Oggi il lavoro degli artificieri ha reso ciascuno di questi oggetti totalmente inoffensivo, un semplice spauracchio di quello che erano un tempo. Ieri, la loro presenza sul territorio poteva significare pericolo di morte per ogni uomo, donna o bambino ci fosse inavvertitamente incappato. Resta solo un’antologia da brivido che testimonia solo un frammento di quello che gli artificieri italiani hanno dovuto penare per rendere le strade, e soprattutto le campagne del Kosovo, di nuovo praticabili.
Proietti, bossoli, bombe a mano, fucili, mitragliatrici e piccoli pezzi d’artiglieria, e poi ancora mine anticarro e antiuomo, e munizioni di ogni genere e provenienza. Alcuni sono residuati bellici risalenti addirittura alla Seconda Guerra Mondiale, e riutilizzati alla bisogna dai combattenti di entrambe le fazioni durante i sanguinosi scontri tra l’esercito serbo e i guerriglieri di etnia albanese dell’UCK. Altri, negli anni in cui il conflitto imperversava, rappresentavano gli ultimi ritrovati della tecnica. Tutto faceva alla bisogna nel tentativo di annichilire e cancellare dalla faccia della terra quelli che fino al giorno prima erano soltanto vicini di casa. Non mancano ovviamente i resti delle famigerate cluster-bombs, le bombe a frammentazione con un involucro, il cosiddetto “dispenser”, che si apre quando l’ordigno è ancora in caduta libera, seminando il proprio carico di morte in un raggio che può toccare anche diverse centinaia di metri.
Sono state proprio le cluster, assieme alle mine antiuomo, ad aver rappresentato per lungo tempo il rischio più grande per la popolazione locale. «I colori sgargianti, la forma inconsueta e i piccoli paracadute di nylon cui sono collegati gli ordigni ne facevano spesso oggetti irresistibili per i bambini che li rinvenivano per strada, nei prati, nei campi coltivati, con tutte le terribili conseguenze che si possono immaginare» racconta il capitano Tarantino. Per questo tra i compiti dell’EOD c’è anche quello di istruire i locali circa i rischi legati alla presenza di ordigni inesplosi sul territorio: «Costruire un rapporto di fiducia e collaborazione non solo con le autorità locali, ma anche con la gente comune, è fondamentale per il nostro lavoro. Spesso sono gli stessi civili a segnalarci per primi la presenza di oggetti dall’aria sospetta, che possono rivelarsi mine o ordigni inesplosi».
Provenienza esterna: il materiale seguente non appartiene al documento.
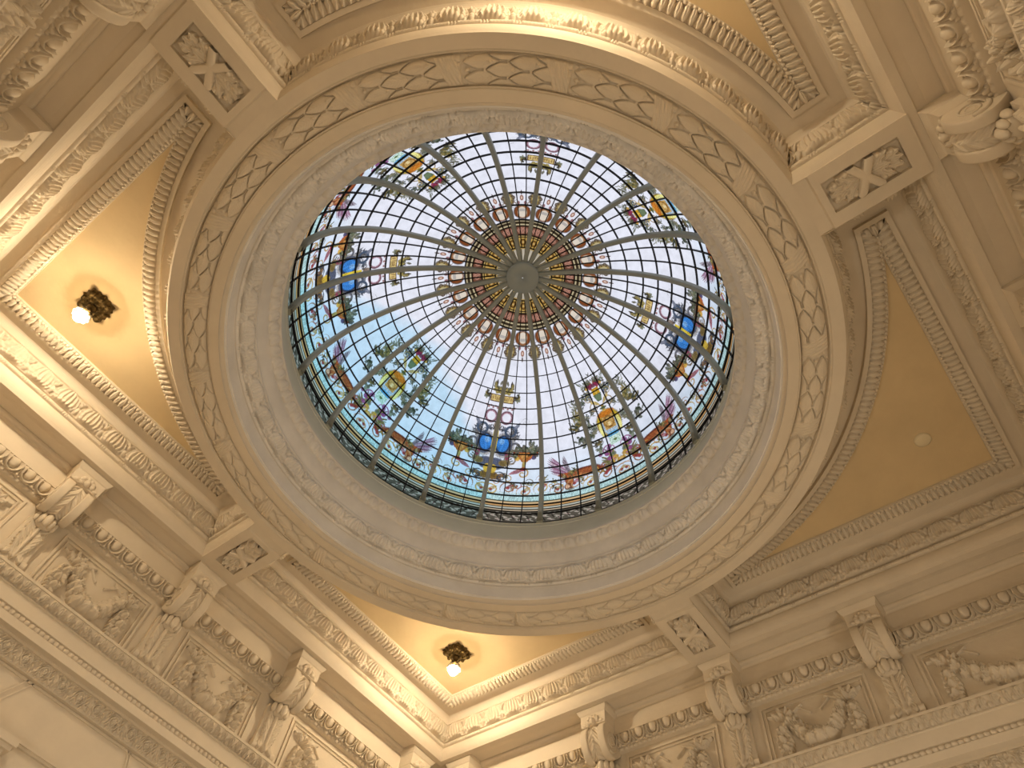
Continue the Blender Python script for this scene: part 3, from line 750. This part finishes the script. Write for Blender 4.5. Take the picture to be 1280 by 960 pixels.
    put(rect(vx, yy(32.5), .011, .050), hexc(222, 196, 70)); put(ringm(abs(vx)-.062, yy(36.5), .022, .022, .30), hexc(80, 92, 110)); put(leafm(abs(vx)-.074, yy(37), 1.0, .045, .008), hexc(110, 115, 130), .9)
    put(ell(abs(vx)-.066, yy(27.5), .012, .020), hexc(140, 65, 85), .85)
    put(ringm(abs(vx)-.034, yy(41.2), .024, .026, .26), hexc(126, 92, 100)); put(ringm(abs(vx)-.034, yy(41.2), .020, .022, .12), hexc(196, 160, 170), .8); put(ell(vx, yy(38.3), .016, .02), hexc(120, 100, 80), .9)
    for i in range(6): put(ell(abs(vx)-.012-.010*i, yy(44.3+(i % 2)*.5), .0048, .0048), hexc(150, 95, 90), .9)
    put(rect(vx, yy(47.6), .052, .0165), hexc(112, 84, 50)); put(rect(vx, yy(47.6), .047, .0125), hexc(214, 188, 122))
    for i in range(4): put(rect(abs(vx)-.012-.009*i, yy(47.6), .0025, .007), hexc(150, 116, 70), .85)
    spray(vx, yy(49.0), 9, .062, OLV+[hexc(120, 115, 80)], .25, PI-.25, .008, 5); spray(abs(vx)-.054, yy(47.5), 6, .042, GRN+OLV, -.7, 1.2, .007, 6)
    # ---- fruit baskets
    bx = vx-.142; by = yy(29)
    spray(bx, by+.014, 22, .068, GRN+[hexc(60, 70, 50)], .05, PI-.05, .011, 8)
    for i in range(14): put(ell(bx+r.uniform(-.040, .040), by+r.uniform(.012, .032), .0105, .0105), FRT[i % 5], .95)
    put(rect(bx, by+.004, .054, .007), hexc(124, 62, 34)); put(((abs(bx) < .040+.55*(by+.002)*1.2) & (by < 0) & (by > -.046)).astype(float), hexc(176, 108, 54)); put(((abs(bx+.006) < .026+.55*(by)*1.1) & (by < -.004) & (by > -.042)).astype(float), hexc(210, 156, 90), .8)
    put(rect(bx, by+.058, .008, .016), hexc(170, 150, 90)); put(ell(bx, by+.080, .014, .010), hexc(170, 70, 70)); put(leafm(bx-.01, by+.075, 3.6, .08, .010), hexc(150, 60, 70), .85); curl(bx, by+.103, .028, .15, hexc(190, 150, 70), 1.3)
    spray(bx+.045, by-.006, 5, .035, GRN, -1.6, .2, .007, 9); spray(bx-.045, by-.006, 5, .035, GRN, PI-.2, PI+1.6, .007, 10)
    # ---- shield axis
    for q, (ax, ay) in enumerate(((.070, 37), (.088, 30), (.100, 42), (.060, 42.5), (.135, 35))):
        spray(sx-ax, yy(ay), 9, .040, GRN+[hexc(150, 150, 130), hexc(110, 120, 120)], -.8, 2.6, .0050, 70+q)
    spray(sx-.020, yy(20.5), 10, .060, OLV+[hexc(140, 90, 120)], -1.2, 1.2, .007, 80)
    for i in range(12): put(ell(sx-r.uniform(0, .085), yy(r.uniform(18, 25)), .0095, .0095), (hexc(130, 75, 125), hexc(160, 90, 140), hexc(110, 120, 90), hexc(190, 150, 70))[i % 4], .9)
    curl(sx-.045, yy(23), .032, .15, hexc(150, 84, 130), 1.5); curl(sx-.02, yy(18.5), .022, .16, hexc(200, 165, 70), 1.3); put(ell(sx, yy(18), .022, .012), hexc(190, 150, 60), .9)
    spray(sx-.054, yy(32), 7, .060, GRN, -.6, 1.1, .010, 11); spray(sx-.050, yy(27), 5, .05, GRN+OLV, -.9, .7, .009, 12)
    spray(sx-.105, yy(36), 8, .062, GRN+OLV, -.5, 1.6, .010, 13); spray(sx-.118, yy(31), 6, .055, GRN, -1.3, .6, .010, 14)
    put(ell(sx, yy(32.5), .0575, .066), hexc(84, 70, 34)); put(ell(sx, yy(32.5), .054, .062), hexc(196, 168, 52)); put(ell(sx, yy(32.2), .045, .053), hexc(150, 112, 40)); put(ell(sx-.041, yy(31), .010, .036), hexc(240, 230, 140)); put(ell(sx, yy(31.5), .036, .044), hexc(176, 196, 208))
    put(rect(sx, yy(33.2), .026, .036), hexc(196, 160, 96)); put(ell(sx, yy(36.2), .040, .014), hexc(196, 120, 40)); put(ell(sx-.011, yy(34), .0055, .0045), hexc(70, 46, 24)); put(ell(sx, yy(32.2), .0065, .010), hexc(236, 208, 150)); put(ell(sx, yy(31), .011, .0035), hexc(84, 52, 30)); put(ringm(sx, yy(33), .022, .026, .2), hexc(150, 104, 44), .8)
    put(ell(sx, yy(28.3), .030, .012), hexc(104, 170, 206)); put(((sx < .026) & (t > 24.4) & (t < 27.6)).astype(float), hexc(206, 236, 214)); put(ell(sx, yy(26), .008, .006), hexc(110, 130, 80))
    put(rect(sx, yy(38.4), .0065, .016), hexc(196, 160, 84)); put(ell(sx, yy(38.4), .016, .006), hexc(90, 100, 70)); curl(sx-.034, yy(39.6), .026, .14, hexc(150, 130, 96), 1.4); put(leafm(sx-.006, yy(39.6), .75, .060, .008), hexc(196, 170, 96), .9)
    put(((sx < .010+.3*(yy(42.0)+.012)) & (t > 41) & (t < 43.6)).astype(float), hexc(104, 120, 90)); put(((sx < .017) & (t >= 43.6) & (t < 46)).astype(float), hexc(206, 158, 40)); put(ell(sx, yy(44.6), .008, .008), hexc(232, 196, 90), .9)
    for i in range(11): put(ell(sx-r.uniform(0, .034), yy(r.uniform(46.3, 48.6)), .0088, .0088), FRT[i % 3], .95)
    spray(sx, yy(47.5), 13, .064, GRN, .1, PI-.1, .0045, 16); spray(sx-.026, yy(44.5), 6, .04, GRN+[hexc(70, 80, 110)], -1.3, .8, .008, 17); curl(sx-.044, yy(43), .018, .15, hexc(170, 150, 110), 1.2, .8)
    col = nonlocal_col[0]; px = R*np.radians(al)
    n1 = np.sin(px*410+2.3*np.sin(Y*233+px*120))*np.sin(Y*377+1.9*np.sin(px*190)); n2 = np.sin(px*830+Y*610)*np.sin(Y*940-px*500+np.sin(px*300))
    pm = smooth(.10, .30, np.abs(col-base_col).sum(-1))[..., None]
    nonlocal_col[0] = col*(1-pm)+pm*np.clip(col*(1+.42*n1+.22*n2)[..., None]+.05*n2[..., None], 0, 1)
    # ---- lower border: stripes and a running scroll band
    def band(t0, t1, c): m = ((t >= t0) & (t < t1))[..., None]; nonlocal_col[0] = np.where(m, np.asarray(c), nonlocal_col[0])
    for t0, t1, c in ((9.0, 9.6, hexc(70, 80, 66)), (8.1, 9.0, hexc(216, 186, 140)), (7.6, 8.1, hexc(52, 44, 34)), (7.0, 7.6, hexc(206, 160, 104)), (6.6, 7.0, hexc(44, 40, 32)), (5.9, 6.6, hexc(190, 192, 176)), (5.4, 5.9, hexc(50, 46, 38)), (4.9, 5.4, hexc(196, 176, 146)), (4.3, 4.9, hexc(40, 38, 32)), (-.2, 4.3, hexc(92, 86, 74)), (-.9, -.2, hexc(46, 42, 36)), (-1.7, -.9, hexc(150, 144, 130)), (-4, -1.7, hexc(26, 25, 23))):
        band(t0, t1, c)
    x = R*np.radians(al); y = yy(2.1)
    k = np.clip(np.sin(x*150+np.sin(y*300)*1.2)*np.cos(y*170+.8*np.sin(x*90)), 0, 1); m = ((t > .0) & (t < 4.2)).astype(float)
    put(m*smooth(.10, .5, k), hexc(190, 182, 164), .85); put(m*smooth(.55, .75, np.clip(np.sin(x*97+2)*np.sin(x*211+y*120), 0, 1)), hexc(40, 36, 32), .8); put(m*smooth(.75, .95, k), hexc(160, 110, 110), .6)
    # ---- crown around the hub, one motif to a bay
    ab = (al_full_mod(al)); bxx = R*np.radians(ab)
    put(((t > 60.9) & (t < 66.5)).astype(float)*.12, hexc(220, 205, 180))
    put(ell(bxx-.050, yy(64.2), .021, .034), hexc(96, 80, 44), .9); put(ell(bxx-.052, yy(64.2), .015, .027), hexc(164, 140, 78), .9); curl(bxx-.034, yy(63.6), .016, .2, hexc(84, 64, 40), 1.3, .9); put(ell(bxx-.050, yy(64.0), .008, .016), hexc(214, 198, 150), .8); curl(bxx-.030, yy(66.0), .017, .16, hexc(110, 84, 46), 1.2, .85)
    put(ell(bxx, yy(63.6), .0075, .013), hexc(160, 110, 90)); put(ell(bxx, yy(63.6), .0035, .007), hexc(226, 200, 180)); put(ell(bxx, yy(61.6), .0028, .011), hexc(90, 70, 60)); put(ell(bxx-.014, yy(65.4), .006, .009), hexc(130, 60, 60), .85)
    put(ell(bxx, yy(68.6), .0355, .033), hexc(70, 44, 30)); put(ell(bxx, yy(68.6), .030, .029), hexc(160, 108, 70)); put(ell(bxx, yy(68.8), .018, .024), hexc(236, 222, 200)); put(rect(bxx, yy(68.0), .012, .006), hexc(150, 150, 150), .6); put(rect(bxx-.024, yy(68.6), .004, .02), hexc(120, 60, 30), .8)
    for t0, t1, c in ((71.1, 71.6, hexc(40, 34, 26)), (71.6, 72.1, hexc(176, 160, 124)), (72.1, 72.9, hexc(60, 50, 36)), (72.9, 73.4, hexc(196, 180, 140)), (73.4, 73.9, hexc(36, 28, 20)), (73.9, 76.6, hexc(122, 82, 62)), (76.6, 77.0, hexc(30, 24, 16)), (77.0, 77.4, hexc(190, 160, 100)), (77.4, 77.8, hexc(40, 30, 18)), (77.8, 80.9, hexc(196, 158, 84)), (80.9, 81.3, hexc(40, 30, 18)), (81.3, 81.7, hexc(180, 150, 90)), (81.7, 90, hexc(110, 96, 70))):
        band(t0, t1, c)
    put(((t > 73.9) & (t < 76.6)).astype(float)*ell(bxx, yy(75.2), .024, .014), hexc(186, 134, 112)); put(((t > 73.9) & (t < 76.6)).astype(float)*(np.sin(ab*3+t*5) > .5), hexc(90, 54, 44), .7)
    put(ell(bxx, yy(79.3), .0135, .0145), hexc(60, 40, 20)); put(ell(bxx, yy(79.3), .0095, .0105), hexc(146, 106, 50)); put(ell(bxx, yy(79.3), .0045, .005), hexc(210, 176, 110), .8)
    put(((t > 81.7)).astype(float)*(np.sin(np.radians(ab)*60) > .3), hexc(226, 214, 190), .8)
    return np.clip(nonlocal_col[0], 0.004, 1)
def al_full_mod(al):
    """distance in degrees from the middle of the bay (bays are centred 9, 27 and 45 degrees from the vase axis)"""
    return abs(((al-9) + 9) % 18 - 9)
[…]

Altrettanto importante, specie in teatri fortemente abitati, come il Kosovo, è operare con la consapevolezza di dover raggiungere l’obiettivo il più rapidamente possibile, limitando al massimo il rischio di danni collaterali. Il rinvenimento di un ordigno in un campo destinato alla coltivazione, in un’abitazione o in un negozio, con la conseguente evacuazione e interdizione, infatti, può significare per una famiglia o un intero villaggio la privazione a tempo indeterminato dell’unica fonte di reddito, dell’unico possibile sostentamento.
«Qualche tempo fa fummo chiamati a bonificare una porzione di edificio che ospitava un’agenzia di viaggi. Ricordo ancora lo stupore e la gratitudine del proprietario, quando scopri che in eravamo riusciti a rimuovere l’ordigno in pochissimo tempo» raccontava l’allora Staff Officer EOD italiano. «E senza rompere niente» aggiunge, sorridendo.
Già, si lavora sempre in silenzio, senza far rumore. Bisogna fare presto e bene, e sgomberare il campo con la stessa rapidità con la quale si è intervenuti. Anche se questo significa finire di rado sui giornali.